Don't panic if your mortgage is transferred Practice is common; laws protect debtor


You sweated over a phone book-high stack of documents, got an ulcer over your credit report and wondered how in the world you were going to cover the monthly payment.

For a few weeks there, you did little other than work on getting a mortgage, making sure everything was just right for the purchase of your piece of the American dream.

But before you were barely even settled into the house, your lender wrote you a nice, friendly letter telling you it was no longer handling the loan, that a new company would collect the payments and manage the escrow account.

Time to panic?

Not exactly. Although such a switch can appear to be a frightening twist in the management of what is most families' biggest debt, selling or transferring the servicing of a mortgage is not only legal and acceptable, but commonplace.

Some mortgages are transferred only days after settlement, some after several years, and some can be transferred three or four times before they're paid off.

For decades, lenders, including mortgage brokers and banks, have been transferring or selling mortgage servicing. But in 1990 Congress tightened regulations concerning what consumers must be told about such transfers.
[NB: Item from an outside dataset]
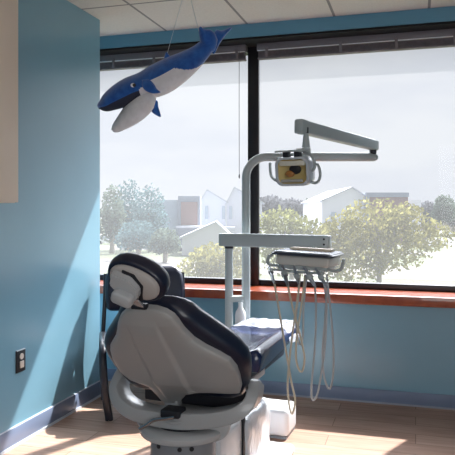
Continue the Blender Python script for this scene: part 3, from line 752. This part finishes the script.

The National Affordable Housing Act attempted to reduce complaints from consumers that they were not given proper notice of the transfer and were being charged fees when their payments were late.

"There have always been rules in place, but that act has cleared up a lot of questions people had," said Joanne Carter, of the Federal Trade Commission's consumer protection bureau.
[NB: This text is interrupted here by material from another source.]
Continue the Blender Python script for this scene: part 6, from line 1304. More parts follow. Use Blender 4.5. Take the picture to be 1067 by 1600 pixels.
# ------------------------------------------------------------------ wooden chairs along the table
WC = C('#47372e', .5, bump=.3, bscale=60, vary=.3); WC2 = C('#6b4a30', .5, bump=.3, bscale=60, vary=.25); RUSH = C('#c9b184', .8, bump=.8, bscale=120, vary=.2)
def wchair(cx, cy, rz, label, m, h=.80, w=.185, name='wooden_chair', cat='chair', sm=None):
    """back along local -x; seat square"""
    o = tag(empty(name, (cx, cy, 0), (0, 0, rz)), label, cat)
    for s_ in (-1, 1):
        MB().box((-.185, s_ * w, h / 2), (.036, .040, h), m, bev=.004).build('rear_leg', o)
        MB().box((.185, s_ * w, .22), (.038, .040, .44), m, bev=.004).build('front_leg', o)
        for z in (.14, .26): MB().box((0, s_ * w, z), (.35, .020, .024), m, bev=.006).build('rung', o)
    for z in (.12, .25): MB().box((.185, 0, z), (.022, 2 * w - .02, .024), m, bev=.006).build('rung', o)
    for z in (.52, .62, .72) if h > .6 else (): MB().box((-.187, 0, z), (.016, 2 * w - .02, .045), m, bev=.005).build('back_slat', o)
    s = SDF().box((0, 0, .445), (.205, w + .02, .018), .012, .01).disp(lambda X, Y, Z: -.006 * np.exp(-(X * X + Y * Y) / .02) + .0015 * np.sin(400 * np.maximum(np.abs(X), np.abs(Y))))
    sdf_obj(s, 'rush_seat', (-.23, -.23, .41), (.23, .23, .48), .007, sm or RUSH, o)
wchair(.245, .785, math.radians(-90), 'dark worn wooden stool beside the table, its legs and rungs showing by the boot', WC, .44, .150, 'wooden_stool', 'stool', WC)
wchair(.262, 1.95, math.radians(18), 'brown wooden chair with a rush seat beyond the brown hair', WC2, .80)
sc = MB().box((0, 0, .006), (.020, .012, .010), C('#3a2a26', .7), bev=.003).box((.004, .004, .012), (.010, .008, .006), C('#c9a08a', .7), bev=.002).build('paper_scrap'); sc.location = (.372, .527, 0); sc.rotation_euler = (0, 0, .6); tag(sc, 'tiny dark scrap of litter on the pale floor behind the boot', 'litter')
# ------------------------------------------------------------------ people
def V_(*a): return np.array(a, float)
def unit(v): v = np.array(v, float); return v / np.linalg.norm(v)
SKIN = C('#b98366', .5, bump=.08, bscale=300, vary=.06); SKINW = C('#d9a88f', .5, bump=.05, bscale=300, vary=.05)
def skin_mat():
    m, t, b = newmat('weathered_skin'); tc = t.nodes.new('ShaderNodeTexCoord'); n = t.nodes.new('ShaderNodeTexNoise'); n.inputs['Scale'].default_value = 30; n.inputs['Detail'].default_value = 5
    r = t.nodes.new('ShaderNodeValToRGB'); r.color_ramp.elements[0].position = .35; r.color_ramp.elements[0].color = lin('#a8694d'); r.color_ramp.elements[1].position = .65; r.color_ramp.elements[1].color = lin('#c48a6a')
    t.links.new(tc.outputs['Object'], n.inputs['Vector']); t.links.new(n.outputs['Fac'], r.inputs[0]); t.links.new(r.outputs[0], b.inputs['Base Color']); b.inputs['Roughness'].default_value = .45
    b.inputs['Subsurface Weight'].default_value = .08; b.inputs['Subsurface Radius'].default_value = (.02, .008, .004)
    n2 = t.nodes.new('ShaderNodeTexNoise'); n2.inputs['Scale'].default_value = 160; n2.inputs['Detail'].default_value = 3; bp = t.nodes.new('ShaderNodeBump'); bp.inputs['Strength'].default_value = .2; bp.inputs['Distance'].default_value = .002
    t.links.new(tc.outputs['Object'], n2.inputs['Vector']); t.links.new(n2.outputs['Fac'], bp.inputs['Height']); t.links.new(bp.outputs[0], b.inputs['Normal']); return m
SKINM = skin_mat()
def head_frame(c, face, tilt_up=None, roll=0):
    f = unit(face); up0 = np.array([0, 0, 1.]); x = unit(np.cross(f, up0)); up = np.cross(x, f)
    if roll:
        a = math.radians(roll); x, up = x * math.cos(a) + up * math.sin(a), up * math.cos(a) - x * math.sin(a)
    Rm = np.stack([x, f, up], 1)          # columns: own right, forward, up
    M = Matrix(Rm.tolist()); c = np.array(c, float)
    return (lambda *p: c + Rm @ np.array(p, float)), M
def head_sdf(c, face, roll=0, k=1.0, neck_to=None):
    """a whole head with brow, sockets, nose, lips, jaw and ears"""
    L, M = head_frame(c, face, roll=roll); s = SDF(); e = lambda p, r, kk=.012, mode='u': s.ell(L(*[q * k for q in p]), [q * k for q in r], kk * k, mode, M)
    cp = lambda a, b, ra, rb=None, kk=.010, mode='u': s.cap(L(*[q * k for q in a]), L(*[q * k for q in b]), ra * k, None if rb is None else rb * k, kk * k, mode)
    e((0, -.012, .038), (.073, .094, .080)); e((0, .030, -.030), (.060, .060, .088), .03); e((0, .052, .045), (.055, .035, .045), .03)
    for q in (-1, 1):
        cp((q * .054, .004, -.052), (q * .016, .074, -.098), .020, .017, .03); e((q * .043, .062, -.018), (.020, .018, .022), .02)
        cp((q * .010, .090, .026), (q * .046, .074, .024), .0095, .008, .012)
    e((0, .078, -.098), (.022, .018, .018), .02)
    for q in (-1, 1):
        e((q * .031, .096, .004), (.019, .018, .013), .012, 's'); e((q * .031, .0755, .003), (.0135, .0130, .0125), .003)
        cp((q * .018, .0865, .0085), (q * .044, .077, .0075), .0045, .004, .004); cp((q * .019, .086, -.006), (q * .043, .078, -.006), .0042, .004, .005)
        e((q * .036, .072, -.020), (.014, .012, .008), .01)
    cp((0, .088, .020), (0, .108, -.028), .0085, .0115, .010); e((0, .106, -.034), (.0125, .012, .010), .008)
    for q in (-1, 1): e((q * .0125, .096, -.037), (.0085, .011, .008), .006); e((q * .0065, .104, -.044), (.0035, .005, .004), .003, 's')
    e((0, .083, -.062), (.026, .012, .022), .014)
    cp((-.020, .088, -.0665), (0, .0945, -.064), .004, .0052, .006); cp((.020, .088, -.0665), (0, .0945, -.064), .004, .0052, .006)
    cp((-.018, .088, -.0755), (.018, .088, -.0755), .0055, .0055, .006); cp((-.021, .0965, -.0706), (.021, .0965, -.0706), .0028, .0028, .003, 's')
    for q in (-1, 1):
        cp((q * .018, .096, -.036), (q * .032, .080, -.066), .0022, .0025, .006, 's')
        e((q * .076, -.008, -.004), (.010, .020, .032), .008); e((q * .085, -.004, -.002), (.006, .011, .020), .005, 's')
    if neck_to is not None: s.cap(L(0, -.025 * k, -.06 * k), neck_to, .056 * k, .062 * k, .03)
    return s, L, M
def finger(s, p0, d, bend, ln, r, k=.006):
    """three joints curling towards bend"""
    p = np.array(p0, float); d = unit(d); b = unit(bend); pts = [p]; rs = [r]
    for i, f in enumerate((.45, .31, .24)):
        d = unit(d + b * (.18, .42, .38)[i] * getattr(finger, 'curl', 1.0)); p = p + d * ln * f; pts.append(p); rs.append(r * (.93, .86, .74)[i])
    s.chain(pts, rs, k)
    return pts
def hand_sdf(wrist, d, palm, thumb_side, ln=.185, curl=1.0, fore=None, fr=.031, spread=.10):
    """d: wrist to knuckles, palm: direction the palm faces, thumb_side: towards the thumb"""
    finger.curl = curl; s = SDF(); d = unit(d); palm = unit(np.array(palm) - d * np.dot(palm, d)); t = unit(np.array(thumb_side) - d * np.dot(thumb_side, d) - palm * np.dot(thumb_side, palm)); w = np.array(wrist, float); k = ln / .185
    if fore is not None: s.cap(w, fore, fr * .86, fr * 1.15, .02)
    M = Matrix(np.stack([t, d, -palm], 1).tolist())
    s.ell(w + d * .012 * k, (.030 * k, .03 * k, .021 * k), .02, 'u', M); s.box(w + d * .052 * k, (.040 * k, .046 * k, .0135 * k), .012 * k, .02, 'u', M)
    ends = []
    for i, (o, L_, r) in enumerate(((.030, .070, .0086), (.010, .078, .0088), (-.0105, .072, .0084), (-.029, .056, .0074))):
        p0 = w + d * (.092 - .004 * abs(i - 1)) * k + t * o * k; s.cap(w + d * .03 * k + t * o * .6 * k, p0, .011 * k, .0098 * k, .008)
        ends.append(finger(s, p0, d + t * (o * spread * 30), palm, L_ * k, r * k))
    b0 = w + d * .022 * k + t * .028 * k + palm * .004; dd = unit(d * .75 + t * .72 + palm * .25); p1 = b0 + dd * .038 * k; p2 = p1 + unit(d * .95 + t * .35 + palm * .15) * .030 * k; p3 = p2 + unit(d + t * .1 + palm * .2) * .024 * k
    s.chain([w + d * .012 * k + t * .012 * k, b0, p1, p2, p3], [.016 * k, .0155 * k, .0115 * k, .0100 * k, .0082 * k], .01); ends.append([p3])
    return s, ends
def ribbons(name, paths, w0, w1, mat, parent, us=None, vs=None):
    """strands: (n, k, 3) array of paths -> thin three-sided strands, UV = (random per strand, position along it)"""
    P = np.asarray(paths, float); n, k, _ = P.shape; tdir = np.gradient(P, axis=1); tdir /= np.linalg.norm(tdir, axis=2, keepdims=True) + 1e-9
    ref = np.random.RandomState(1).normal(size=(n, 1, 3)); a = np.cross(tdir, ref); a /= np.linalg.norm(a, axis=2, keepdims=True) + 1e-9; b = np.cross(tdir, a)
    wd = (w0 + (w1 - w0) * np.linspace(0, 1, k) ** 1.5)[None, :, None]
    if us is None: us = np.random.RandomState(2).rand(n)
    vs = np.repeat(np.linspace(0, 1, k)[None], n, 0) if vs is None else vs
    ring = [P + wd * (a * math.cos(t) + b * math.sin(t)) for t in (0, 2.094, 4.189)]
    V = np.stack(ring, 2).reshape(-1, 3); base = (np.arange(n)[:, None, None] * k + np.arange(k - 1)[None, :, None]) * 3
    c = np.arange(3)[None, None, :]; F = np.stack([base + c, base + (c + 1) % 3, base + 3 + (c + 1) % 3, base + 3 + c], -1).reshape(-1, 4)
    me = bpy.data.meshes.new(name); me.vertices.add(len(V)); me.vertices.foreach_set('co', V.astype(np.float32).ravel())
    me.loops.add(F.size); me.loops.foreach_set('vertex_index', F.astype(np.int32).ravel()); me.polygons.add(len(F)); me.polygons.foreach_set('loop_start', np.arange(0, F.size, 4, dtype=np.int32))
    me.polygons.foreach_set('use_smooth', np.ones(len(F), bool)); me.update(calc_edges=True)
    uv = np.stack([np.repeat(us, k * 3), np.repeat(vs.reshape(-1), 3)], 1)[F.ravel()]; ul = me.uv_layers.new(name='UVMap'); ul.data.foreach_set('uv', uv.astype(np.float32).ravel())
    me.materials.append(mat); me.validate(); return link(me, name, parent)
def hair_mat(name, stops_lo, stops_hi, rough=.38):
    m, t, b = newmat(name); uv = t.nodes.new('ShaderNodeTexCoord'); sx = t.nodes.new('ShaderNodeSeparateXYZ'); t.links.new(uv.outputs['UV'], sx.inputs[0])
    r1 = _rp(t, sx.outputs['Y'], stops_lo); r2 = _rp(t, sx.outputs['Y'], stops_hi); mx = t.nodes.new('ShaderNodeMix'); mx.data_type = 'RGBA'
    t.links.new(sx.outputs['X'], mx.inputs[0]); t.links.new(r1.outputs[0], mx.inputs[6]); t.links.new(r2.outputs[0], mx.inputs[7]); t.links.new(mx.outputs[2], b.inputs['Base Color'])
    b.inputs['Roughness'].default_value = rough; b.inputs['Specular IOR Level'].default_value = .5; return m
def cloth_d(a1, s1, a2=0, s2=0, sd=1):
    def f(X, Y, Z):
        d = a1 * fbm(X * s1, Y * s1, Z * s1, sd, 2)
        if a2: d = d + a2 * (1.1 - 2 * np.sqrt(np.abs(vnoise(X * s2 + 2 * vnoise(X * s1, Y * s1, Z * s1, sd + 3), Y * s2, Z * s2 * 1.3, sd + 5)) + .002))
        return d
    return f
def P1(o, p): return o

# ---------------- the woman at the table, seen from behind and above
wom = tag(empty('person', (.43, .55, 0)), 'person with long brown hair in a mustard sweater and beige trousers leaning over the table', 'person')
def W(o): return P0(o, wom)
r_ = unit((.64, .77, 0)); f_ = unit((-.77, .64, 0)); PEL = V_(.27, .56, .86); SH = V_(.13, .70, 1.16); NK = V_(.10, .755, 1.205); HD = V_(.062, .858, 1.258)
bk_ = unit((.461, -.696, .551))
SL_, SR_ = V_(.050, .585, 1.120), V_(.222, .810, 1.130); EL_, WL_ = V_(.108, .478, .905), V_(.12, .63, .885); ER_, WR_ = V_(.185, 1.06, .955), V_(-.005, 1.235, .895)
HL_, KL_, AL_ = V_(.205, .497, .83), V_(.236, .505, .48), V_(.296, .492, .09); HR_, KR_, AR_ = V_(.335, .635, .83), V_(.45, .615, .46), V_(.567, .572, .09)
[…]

Essentially, a transfer makes no changes in the terms of your loan. All the conditions in the original agreement remain the same: the interest rate, duration, monthly payment and due date. If it is an adjustable-rate loan, the rate will change at the intervals at which you originally agreed.

Two possible minor changes: The escrow account, the fund lenders maintain to pay property taxes and hazard insurance as they come due, could go up or down slightly if the payment schedule changes. And, if you pay your mortgage through an automatic transfer out of your checking account, you'll need to cancel that arrangement and redirect the payment.

While the transition is usually a smooth process, consumers should keep an eye on several details, housing and mortgage experts said.

"I guess the worst thing that could happen is that the servicer calculates the escrow differently and the amount goes up," said Bill Glavin, a spokesman for the U.S. Department of Housing and Urban Development, which oversees enforcement of the regulations.

In the case of a complaint about escrow changes, HUD offers a form to help consumers calculate the correct amount. This year, Mr. Glavin said, HUD has found only two or three instances in which the lender has figured the payment incorrectly. The errors were fixed immediately, he said.

A central part of the National Affordable Housing Act regulations is a detailed timetable that outlines requirements for lenders.

For example, your current servicer must notify you about the transfer 15 days before it takes place. The new servicer also must notify you by sending a letter that includes such things as the name and address of the new company, the date on which the old servicing company will stop taking payments, and a telephone number for each servicer.

If all of that sounds a little confusing, don't worry. You have two months to make your mistakes before you start paying for them.

For the first 60 days after the transfer, the lender cannot charge a late fee if you mistakenly send your payment to the old servicer. Also, if the new servicer receives a late payment during that time, it cannot report it to the credit bureau.

If you write the servicer about a problem, it must respond in 20 days and fix the problem in 60 days.

For a peek at the likelihood that your mortgage will be sold, check your mortgage documents. By law, lenders must disclose the percentage of loans they transferred for the past two years. Next year, they'll have to start providing that information for the past three years.

They also are required to tell you how transfers work and how to settle complaints, all of this before you even get the mortgage.

The Federal Trade Commission and the Mortgage Bankers Association offer these tips:

* Verify the transfer with both servicers after you receive notification. If you have received word from only the new servicer, call your current servicer and straighten out the discrepancy.

* Always let your servicer know if you move to make sure the servicer has your current address.

* Never subtract any disputed amount from your payment. The lender could consider it a partial payment and return the check with a late fee or declare the mortgage in default and start foreclosure.

* Find out who will report your tax information to the Internal Revenue Service. Usually the new lender will handle the paperwork, but it is important to know whether to look for one statement or two at the end of the year.

* Verify that your insurance companies and local tax authority have been notified of the transfer. They almost always are but it doesn't hurt to check.

* Ask questions over the phone or by mail. Both companies are required to tell you just about anything you need or want to know about your loan.